Com livros traduzidos para diversas línguas - como o francês, inglês, alemão e italiano -, Ondjaki foi o único autor africano entre os 10 finalistas do Prémio Portugal Telecom de Literatura 2008.

O primeiro contato para a entrevista com Ondjaki ocorreu em 2007, na época do lançamento do livro Os da minha rua (Língua Geral), no Brasil. Mas o retorno para a conversa só ocorreu em meados de 2008, com a exigência que fosse realizada por e-mail.
Quando você começou a se interessar por Literatura?

Ondjaki. Não sei precisar... Cedo, se é que não foi tarde. Treze ou 14 anos. Já lia algumas coisas, entre "asterixes" e outros quetais. Depois vieram Garcia Marques, Graciliano Ramos, Sartre. E assim foi. Mais tarde, a poesia e os contos.

Você nasceu em Luanda. Como foi a sua infância?

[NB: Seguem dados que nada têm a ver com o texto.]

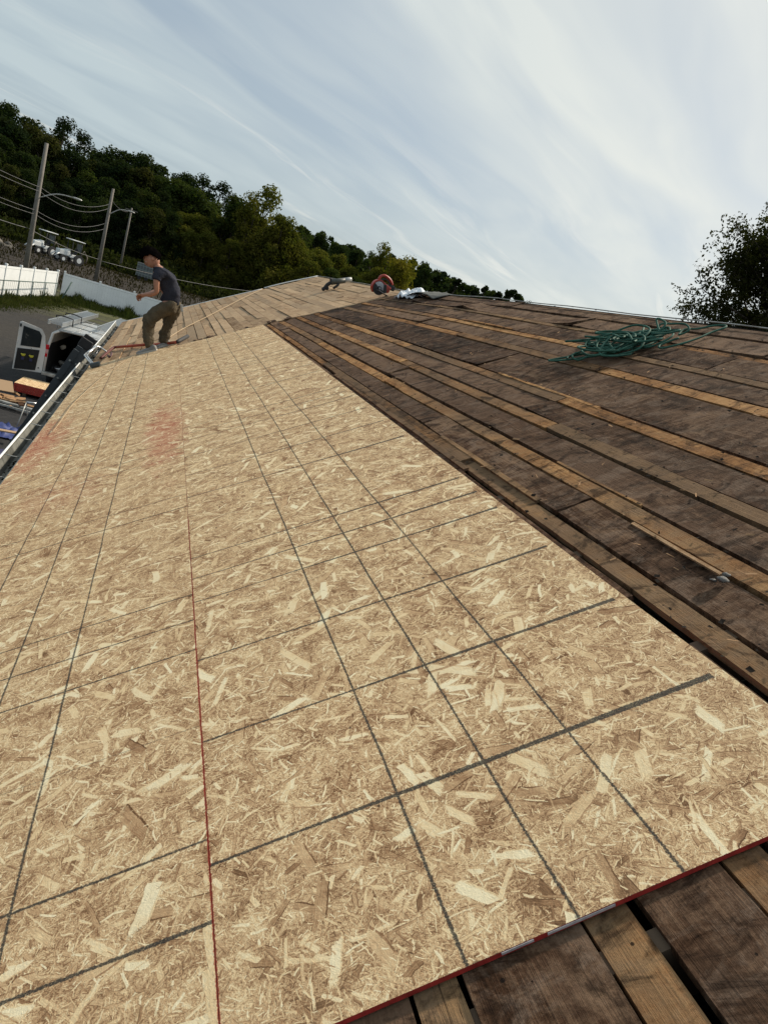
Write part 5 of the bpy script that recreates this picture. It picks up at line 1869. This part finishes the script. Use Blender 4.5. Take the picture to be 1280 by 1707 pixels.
DK, DK2, GR, OL, YG, BR = (.029, .044, .021), (.022, .034, .019), (.046, .064, .024), (.092, .098, .026), (.16, .15, .030), (.044, .050, .022)
sky_line = [
    (-25, 168, 150, 0, DK, 'dark broadleaf tree cut by the left edge, tallest of the near wood'), (12, 160, 152, 1, DK, 'dark tree second from the left edge on the skyline'), (48, 180, 156, 0, DK2, 'dark tree left of the lone round crown on the skyline'),
    (112, 190, 160, 4, DK2, 'dark open-crowned tree standing up alone above the wood at the left'), (140, 212, 168, 4, DK2, 'small open crown right beside the lone round tree'), (82, 214, 160, 1, BR, 'dull green tree filling the dip behind the first pole'),
    (172, 246, 160, 1, DK, 'dark tree where the skyline dips right of the lone tree'), (208, 236, 158, 0, DK, 'dense dark tree above the middle utility pole'), (240, 246, 160, 1, DK, 'dense dark tree just right of the middle pole'),
    (275, 262, 158, 0, DK, "dark tree on the skyline above the man's head"), (312, 280, 162, 1, DK2, 'dark tree on the descending skyline right of the man'), (345, 288, 164, 4, DK2, 'dark irregular crown before the gap in the skyline'),
    (372, 298, 166, 4, DK2, 'small dark crown left of the yellow green tree'), (402, 320, 128, 1, GR, 'green tree directly left of the tall ragged tree'), (452, 303, 126, 4, OL, 'tall ragged olive green tree standing out above the wood'),
    (430, 322, 122, 2, OL, 'olive tree leaning against the tall ragged one'), (476, 345, 120, 0, OL, 'yellow green tree on the right flank of the tall ragged tree'), (515, 372, 200, 5, GR, 'thin sparse tree poking up where the wood falls away'),
    (540, 386, 215, 1, DK, 'dark rounded tree behind the far roof corner'), (505, 388, 124, 0, OL, 'green tree at the shoulder of the wood'), (570, 400, 230, 0, DK, 'dark tree on the lower skyline left of the saw'),
    (600, 412, 240, 1, DK, 'dark tree on the lower skyline just left of the saw'), (625, 418, 235, 2, DK, 'narrow dark tree above the red saw'),
    (652, 405, 130, 2, OL, 'slender olive tree rising right above the red saw'), (690, 407, 126, 5, YG, 'sparse yellow leaved tree right of the red saw'), (672, 430, 122, 3, YG, 'yellow green bushy tree behind the white sheet'), (640, 436, 124, 0, OL, 'olive bushy tree behind the saw'),
    (712, 440, 260, 0, DK, 'dark tree where the far ridge starts right of the yellow tree'), (880, 489, 330, 5, DK, 'pair of tiny thin trees alone on the far horizon above the roof ridge'), (872, 493, 335, 5, DK, 'small thin tree left of the last tiny tree on the horizon')]
for (px, yt, D, v_, c, lb) in sky_line: tree(px, yt, D, v_, c, lb, wide=rt.uniform(1.0, 1.25) if v_ != 5 else 1.0)
g_in = 'trees filling the near wood'
slots = [(-40, 'at the left edge of the photo'), (-8, 'just inside the left edge'), (26, 'left of the nearest pole top'), (55, 'right behind the nearest pole'), (86, 'above the left tractor'), (116, 'above the right tractor'), (146, 'left of the middle pole'),
         (176, 'right behind the middle pole'), (206, 'behind the farthest pole'), (238, "behind the man's head"), (268, "right of the man's head"), (300, 'right of the man, first gap'), (332, 'above the sagging wire'), (364, 'left of the olive tree group'),
         (398, 'left below the tall ragged tree'), (432, 'below the tall ragged tree'), (466, 'above the start of the far roof edge'), (500, 'above the far roof peak'), (536, 'above the nail gun'), (575, 'between the nail gun and the saw')]
for k, (sx_, where) in enumerate(slots):
    for lvl, rank in enumerate(('back rank', 'middle rank', 'front rank')):
        px = sx_ + rt.uniform(-7, 7) + lvl * 10
        ys_ = np.interp(px, [-60, 0, 80, 150, 200, 260, 330, 400, 450, 480, 520, 560, 600, 640], [160, 165, 205, 240, 240, 260, 290, 318, 322, 360, 388, 402, 420, 430])
        ytop = ys_ + (18, 52, 86)[lvl] + rt.uniform(-10, 12)
        if px > 500: ytop = ys_ + (12, 24, 38)[lvl]
        D = (142, 130, 119)[lvl] + rt.uniform(-3, 3)
        cn, col = rt.choice([('dark green', DK), ('dark green', DK), ('blackish green', DK2), ('dull green', GR), ('dusky green', BR)]) if px < 300 else rt.choice([('dark green', DK), ('dull green', GR), ('dull green', GR), ('olive', OL)])
        if 395 < px < 560 and lvl: cn, col = 'olive', OL
        tree(px, ytop, D, rt.choice([0, 1, 3, 0, 1]), col, f'{cn} tree, {rank} of the wood, {where}', g_in, wide=rt.uniform(1.05, 1.35))
g_far = 'small trees on the distant wooded ridge'
for k in range(70):
    px = 500 + 372 * ((k * .618) % 1.0)
    ys_ = np.interp(px, [480, 540, 600, 640, 705, 750, 800, 850, 880], [372, 392, 420, 432, 440, 466, 480, 491, 499])
    D = rt.uniform(280, 420)
    row = k % 3
    tree(px, ys_ - 9 + row * 5 + rt.uniform(-2, 5), D - row * 30, rt.choice([0, 1, 2]), rt.choice([DK, DK2, GR]), 'small dark green tree on the distant wooded ridge above the roof', g_far, pool=low, wide=rt.uniform(1.1, 1.5))
# undergrowth at the foot of the wood: stuff
rg = np.random.default_rng(9)
n = 26000
az_ = np.radians(rg.uniform(-20, 16, n)); dd = rg.uniform(106, 124, n)
X_, Y_ = dd * np.sin(az_), dd * np.cos(az_)
hz = np.array([ground_z(a, b) for a, b in zip(X_, Y_)])
bump_ = np.array([mnoise.noise(Vector((a * .18, b * .18, 4))) for a, b in zip(X_, Y_)])
cen = np.stack([X_, Y_, hz + rg.random(n) * (1.8 + 2.6 * np.clip(bump_ + .3, 0, 1)) * np.clip((dd - 104) / 8, .2, 1)], 1)
t1 = rg.normal(size=(n, 3)); t1 /= np.linalg.norm(t1, axis=1)[:, None]
t2 = np.cross(t1, rg.normal(size=(n, 3))); t2 /= np.linalg.norm(t2, axis=1)[:, None]
sz = rg.uniform(.18, .42, n)[:, None]
q = np.stack([cen - t1 * sz, cen - t2 * sz * .6, cen + t1 * sz, cen + t2 * sz * .6], 1)
me = bpy.data.meshes.new('undergrowth')
me.vertices.add(n * 4); me.vertices.foreach_set('co', q.ravel()); me.loops.add(n * 4); me.polygons.add(n)
me.loops.foreach_set('vertex_index', np.arange(n * 4)); me.polygons.foreach_set('loop_start', np.arange(n) * 4); me.update(); me.validate()
me.materials.append(M['leaf'])
o = bpy.data.objects.new('undergrowth', me); COL.objects.link(o); o.color = (.032, .040, .018, 1); tag(o, kind='stuff')

# ---- the big tree beyond the ridge on the right
def big_tree():
    D = 24.0
    c = CAM + pray(1368, 470) * (D / 1.0 / math.hypot(pray(1368, 470).x, pray(1368, 470).y))
    base = Vector((c.x, c.y, G))
    t = empty('tree', base, 'dark leafy tree rising behind the roof ridge at the right edge', 'tree')
    rg = random.Random(31)
    mb = MB()
    mb.tube([base, base + Vector((.05, 0, 3)), base + Vector((.0, .1, 6)), base + Vector((.1, 0, 10.8))], [.26, .2, .14, .04], 9)
    twigs = []
    for k in range(125):
        zb = rg.uniform(2.2, 9.7)
        a = rg.uniform(0, 6.28)
        if k % 3 == 0: a = math.pi + rg.uniform(-.9, .9)
        prof = math.sin(math.pi * min(1, max(.08, (zb - 1.2) / 11.2))) ** .6
        L = 3.7 * prof * rg.uniform(.65, 1.05)
        p = base + Vector((0, 0, zb))
        d = Vector((math.cos(a), math.sin(a), rg.uniform(.15, .75))).normalized()
        pts = [p]
        for j in range(6):
            d = (d + Vector((rg.uniform(-.22, .22), rg.uniform(-.22, .22), rg.uniform(-.12, .14)))).normalized()
            pts.append(pts[-1] + d * L / 6)
        mb.tube(pts, [.045 * (1 - j / 7) + .006 for j in range(7)], 5)
        for j in range(2, 7):
            for q in range(5):
                e = pts[j] + Vector((rg.gauss(0, .33), rg.gauss(0, .33), rg.gauss(.05, .28)))
                twigs.append((pts[j], e))
                if q < 3: mb.tube([pts[j], e], [.010, .004], 3)
    mb.build('trunk', M['bark'], t)
    rgn = np.random.default_rng(4)
    tw = np.array([[*a, *b] for a, b in twigs])
    per = 44
    n = len(tw) * per
    idx = np.repeat(np.arange(len(tw)), per)
    s_ = rgn.uniform(.35, 1.25, n)[:, None]
    cen = tw[idx, :3] * (1 - s_) + tw[idx, 3:] * s_ + rgn.normal(0, .075, (n, 3))
    t1 = rgn.normal(size=(n, 3)); t1 /= np.linalg.norm(t1, axis=1)[:, None]
    t2 = np.cross(t1, rgn.normal(size=(n, 3))); t2 /= np.linalg.norm(t2, axis=1)[:, None]
    sz = rgn.uniform(.034, .066, n)[:, None]
    q = np.stack([cen - t1 * sz, cen - t2 * sz * .5, cen + t1 * sz, cen + t2 * sz * .5], 1)
    me = bpy.data.meshes.new('crown')
    me.vertices.add(n * 4); me.vertices.foreach_set('co', q.ravel()); me.loops.add(n * 4); me.polygons.add(n)
    me.loops.foreach_set('vertex_index', np.arange(n * 4)); me.polygons.foreach_set('loop_start', np.arange(n) * 4); me.update(); me.validate()
    me.materials.append(M['leaf'])
    o = bpy.data.objects.new('crown', me); COL.objects.link(o)
    o.color = (.032, .036, .016, 1)
    o.parent = t
    o.matrix_parent_inverse = Matrix.Translation(-base)


big_tree()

Ondjaki. Foi boa, tranquila. Algumas das dificuldades que hoje aponto como dificuldades, nem sequer o eram naquela altura. Vida simples, entre a escola e casa, o carinho da família, a sociedade luandense com o regime socialista que sempre gera peculiaridades. Gostei muito de ter crescido em Luanda, no seio da minha família e daquela sociedade, com algumas limitações mas também estórias da revolução e os professores cubanos.

Você também é artista plástico. Como é essa relação da literatura com as artes plásticas?

Ondjaki. Acho que nunca fui. Pintei pouco, expus pouco, e no fundo acho que nem sei pintar. Foi só uma aventura. Faço essas coisas para regressar à escrita. São como que excursões (ou incursões?) em outras áreas para voltar sempre aos livros. Observo, experimento, e volto à casa. A minha casa é a escrita.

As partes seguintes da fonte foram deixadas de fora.